Herr Hillenbrand verrenkt sich bei absurden Logikübungen. Ein Offizier des Generalstabs mit EK II und I überlebt den Krieg und läutert sich zum Vorzeigedemokraten. Dafür gebührt ihm ein Denkmal. Ein hoch dekorierter Pilot überlebt den Krieg nicht, kann sich nicht läutern und gehört vom Denkmalsockel gestoßen. Klaus Hillenbrand gibt sich selbst ein Thema vor und verfehlt es ganz und gar. Kasernen stehen keine Namen zu; man sollte sie durchnummerieren oder nach ihrem Standort benennen.

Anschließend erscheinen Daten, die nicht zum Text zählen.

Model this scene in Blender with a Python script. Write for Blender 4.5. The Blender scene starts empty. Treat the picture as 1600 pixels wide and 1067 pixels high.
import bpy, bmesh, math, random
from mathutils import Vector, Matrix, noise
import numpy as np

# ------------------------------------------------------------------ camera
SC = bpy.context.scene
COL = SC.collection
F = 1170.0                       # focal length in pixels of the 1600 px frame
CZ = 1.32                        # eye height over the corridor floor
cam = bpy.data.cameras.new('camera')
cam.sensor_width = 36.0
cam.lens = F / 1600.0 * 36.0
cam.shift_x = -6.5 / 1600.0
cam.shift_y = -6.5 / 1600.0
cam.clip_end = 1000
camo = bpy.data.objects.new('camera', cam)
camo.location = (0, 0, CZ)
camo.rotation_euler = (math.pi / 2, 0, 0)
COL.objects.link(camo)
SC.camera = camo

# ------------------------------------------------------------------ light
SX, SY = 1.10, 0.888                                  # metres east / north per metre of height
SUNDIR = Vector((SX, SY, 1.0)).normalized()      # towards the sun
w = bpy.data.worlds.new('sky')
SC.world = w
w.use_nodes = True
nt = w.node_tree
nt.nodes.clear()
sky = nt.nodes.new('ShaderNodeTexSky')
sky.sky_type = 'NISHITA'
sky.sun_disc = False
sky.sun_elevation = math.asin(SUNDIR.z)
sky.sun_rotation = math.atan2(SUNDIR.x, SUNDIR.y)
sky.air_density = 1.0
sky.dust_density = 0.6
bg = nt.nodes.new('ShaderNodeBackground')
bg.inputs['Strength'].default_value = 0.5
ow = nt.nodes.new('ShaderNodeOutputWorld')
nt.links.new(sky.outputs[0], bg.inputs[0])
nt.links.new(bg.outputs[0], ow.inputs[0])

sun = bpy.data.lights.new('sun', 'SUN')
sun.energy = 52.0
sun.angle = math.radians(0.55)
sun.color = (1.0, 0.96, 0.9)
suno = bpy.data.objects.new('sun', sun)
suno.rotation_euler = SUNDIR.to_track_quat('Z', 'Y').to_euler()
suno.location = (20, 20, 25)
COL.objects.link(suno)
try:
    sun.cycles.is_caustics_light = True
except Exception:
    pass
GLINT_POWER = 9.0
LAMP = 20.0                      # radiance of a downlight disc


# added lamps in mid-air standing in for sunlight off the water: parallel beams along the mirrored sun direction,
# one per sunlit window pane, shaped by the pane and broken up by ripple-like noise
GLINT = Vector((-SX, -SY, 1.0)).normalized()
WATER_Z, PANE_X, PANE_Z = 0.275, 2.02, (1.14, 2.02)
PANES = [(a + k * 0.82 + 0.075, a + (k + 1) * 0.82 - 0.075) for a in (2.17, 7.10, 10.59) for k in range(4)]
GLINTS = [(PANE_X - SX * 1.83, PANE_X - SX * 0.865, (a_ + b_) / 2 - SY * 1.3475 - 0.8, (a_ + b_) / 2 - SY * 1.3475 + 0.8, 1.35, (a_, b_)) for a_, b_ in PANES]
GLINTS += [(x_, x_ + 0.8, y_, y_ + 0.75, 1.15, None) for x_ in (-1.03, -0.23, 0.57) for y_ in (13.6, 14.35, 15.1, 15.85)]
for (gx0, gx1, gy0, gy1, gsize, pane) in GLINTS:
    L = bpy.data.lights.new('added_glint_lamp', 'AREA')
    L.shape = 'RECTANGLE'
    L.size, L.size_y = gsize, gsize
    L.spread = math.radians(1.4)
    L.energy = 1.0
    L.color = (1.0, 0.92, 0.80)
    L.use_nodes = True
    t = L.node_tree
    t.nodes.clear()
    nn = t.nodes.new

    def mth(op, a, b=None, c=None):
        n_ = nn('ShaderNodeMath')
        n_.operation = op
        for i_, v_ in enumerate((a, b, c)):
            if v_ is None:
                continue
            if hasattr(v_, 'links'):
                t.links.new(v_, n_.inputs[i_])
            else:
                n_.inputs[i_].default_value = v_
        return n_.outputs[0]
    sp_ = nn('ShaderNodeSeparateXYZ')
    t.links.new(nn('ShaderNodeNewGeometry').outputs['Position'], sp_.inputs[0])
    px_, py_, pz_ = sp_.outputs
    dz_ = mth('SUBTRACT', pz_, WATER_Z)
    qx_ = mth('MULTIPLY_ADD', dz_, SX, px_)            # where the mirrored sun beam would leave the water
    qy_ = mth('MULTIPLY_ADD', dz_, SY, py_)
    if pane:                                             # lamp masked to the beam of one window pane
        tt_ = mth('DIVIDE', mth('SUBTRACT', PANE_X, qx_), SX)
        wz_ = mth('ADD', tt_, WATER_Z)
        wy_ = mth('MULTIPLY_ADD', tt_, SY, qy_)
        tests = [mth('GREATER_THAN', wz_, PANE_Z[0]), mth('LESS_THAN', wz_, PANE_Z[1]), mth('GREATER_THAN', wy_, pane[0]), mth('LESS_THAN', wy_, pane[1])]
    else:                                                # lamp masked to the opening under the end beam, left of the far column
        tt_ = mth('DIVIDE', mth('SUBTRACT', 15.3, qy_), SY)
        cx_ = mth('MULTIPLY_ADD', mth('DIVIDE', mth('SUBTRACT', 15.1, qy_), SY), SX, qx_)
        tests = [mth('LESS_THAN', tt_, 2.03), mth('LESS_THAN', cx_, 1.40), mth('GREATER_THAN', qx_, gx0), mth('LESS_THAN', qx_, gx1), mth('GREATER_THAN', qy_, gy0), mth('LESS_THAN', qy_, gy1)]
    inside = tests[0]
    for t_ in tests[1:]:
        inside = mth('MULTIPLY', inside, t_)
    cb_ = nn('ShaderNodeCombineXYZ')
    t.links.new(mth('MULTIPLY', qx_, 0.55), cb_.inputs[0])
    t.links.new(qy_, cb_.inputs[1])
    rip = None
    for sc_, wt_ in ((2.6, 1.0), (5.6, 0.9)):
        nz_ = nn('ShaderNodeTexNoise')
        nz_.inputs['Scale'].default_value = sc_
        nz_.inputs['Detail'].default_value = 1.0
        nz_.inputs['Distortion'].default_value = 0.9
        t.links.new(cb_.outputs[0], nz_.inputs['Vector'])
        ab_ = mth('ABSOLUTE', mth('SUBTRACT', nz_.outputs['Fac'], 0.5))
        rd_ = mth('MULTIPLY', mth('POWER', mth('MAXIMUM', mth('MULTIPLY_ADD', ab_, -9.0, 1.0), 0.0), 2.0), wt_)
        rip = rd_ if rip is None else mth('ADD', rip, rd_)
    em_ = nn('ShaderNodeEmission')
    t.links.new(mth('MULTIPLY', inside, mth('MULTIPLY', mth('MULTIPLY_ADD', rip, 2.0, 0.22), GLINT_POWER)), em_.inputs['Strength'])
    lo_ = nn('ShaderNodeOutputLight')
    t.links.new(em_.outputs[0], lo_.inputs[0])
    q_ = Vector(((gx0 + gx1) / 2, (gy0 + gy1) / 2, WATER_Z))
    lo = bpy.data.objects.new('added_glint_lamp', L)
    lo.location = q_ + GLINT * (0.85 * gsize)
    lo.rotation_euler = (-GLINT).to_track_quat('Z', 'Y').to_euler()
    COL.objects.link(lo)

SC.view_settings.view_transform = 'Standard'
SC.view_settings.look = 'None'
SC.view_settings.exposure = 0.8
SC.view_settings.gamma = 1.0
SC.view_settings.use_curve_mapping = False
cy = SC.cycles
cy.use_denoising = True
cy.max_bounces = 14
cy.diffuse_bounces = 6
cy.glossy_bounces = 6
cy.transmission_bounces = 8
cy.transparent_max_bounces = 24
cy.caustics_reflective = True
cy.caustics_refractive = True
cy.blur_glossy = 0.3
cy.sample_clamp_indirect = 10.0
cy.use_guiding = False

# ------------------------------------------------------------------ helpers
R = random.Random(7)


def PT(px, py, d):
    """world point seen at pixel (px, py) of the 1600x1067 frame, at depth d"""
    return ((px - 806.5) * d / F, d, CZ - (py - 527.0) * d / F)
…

Ein bisschen Demokratie würde ich gewähren: Jede Kaserne erhält den Namen der Person, die bei den Spind-Bildern eine Mehrheit erreicht. Notfalls müsste man auch hier durchnummerieren, zum Beispiel Helen Vita I und II und III ...

GERT GROPP, Kirchhoven

Werd erwachsen, Bundeswehr!

betr.: „Grenzen der Befehlsgewalt“, taz vom 22. 5. 2017

Nach allen Vorkommnissen und Unklarheiten, warum nicht konsequent? Nach niemandem aus der Wehrmacht, der nicht im Widerstand war, kann eine Kaserne benannt werden. Fertig. Dann eben auch nicht nach Baudissin und anderen Gründern der Bundeswehr. Klar können sich Menschen ändern – aber daraus erwächst kein Anspruch auf Ehrung, denn offenbar hat er vorher unkritisch für einen Verbrecherstaat gefochten. Manches lässt sich sühnen und vergeben – aber deshalb doch nicht reinwaschen. Das nostalgische Hängen an alten Helden ist unreif, die Bundeswehr sollte erwachsen werden. SILKE KARCHER, Berlin

Keine Rückfragen an die Königin?

betr.: „Wer nicht wählt, ist ein Arschloch“, taz vom 20./21. 5. 17

Die Königin der deutschen Club-Kultur im Gespräch mit der taz: „Wer nicht wählt, ist ein Arschloch“, „die Linke ist zu durchgeknallt“, „Sahra Wagenknecht hat einfach einen Schuss“, „Merkel besitzt Klugheit und Besonnenheit, sie ist einfach eine gute Regentin, sie finde ich schon sehr gut“. Selbstverständlich kann und darf die „Königin der Club-Kultur“ ihre Meinung vertreten, auch auf ihre Arschloch-Weise. „Atomkraftwerke müssen sofort abgeschaltet werden.“ „Wir fordern die Auflösung der Nato.“ Das sind nur zwei Forderungen aus dem Wahlprogramm der Linken. Hält Humpe die Linke dennoch oder deswegen für zu durchgeknallt? Was mich bedrückt, beunruhigt und was einer Zeitung, die informativ sein will, unwürdig ist: Die Meinungen der „Königin“ werden nicht hinterfragt, bleiben ohne Erklärung, ohne Konkretisierung. KLAUS RABE, Hamburg

Alles so schön bunt hier

betr.: „Wer nicht wählt, ist ein Arschloch“, taz vom 20./21. 5. 17

Das Interview mit Inga Humpe war schon sehr aufschlussreich. Von der Provinz kommend, war man zuerst bitterböser Punk, als die Wut abklang, tanzte man nach der Wiedervereinigung für den Frieden. Als das, wider Erwarten, nicht funktionierte, wurden Nichtwähler zu Arschlöchern und Sahra Wagenknecht hat einen Schuss ... Über Schwarz-Grün kommt man jetzt doch endlich zu Mutti. Irgendwie ist am Ende doch alles Hagen.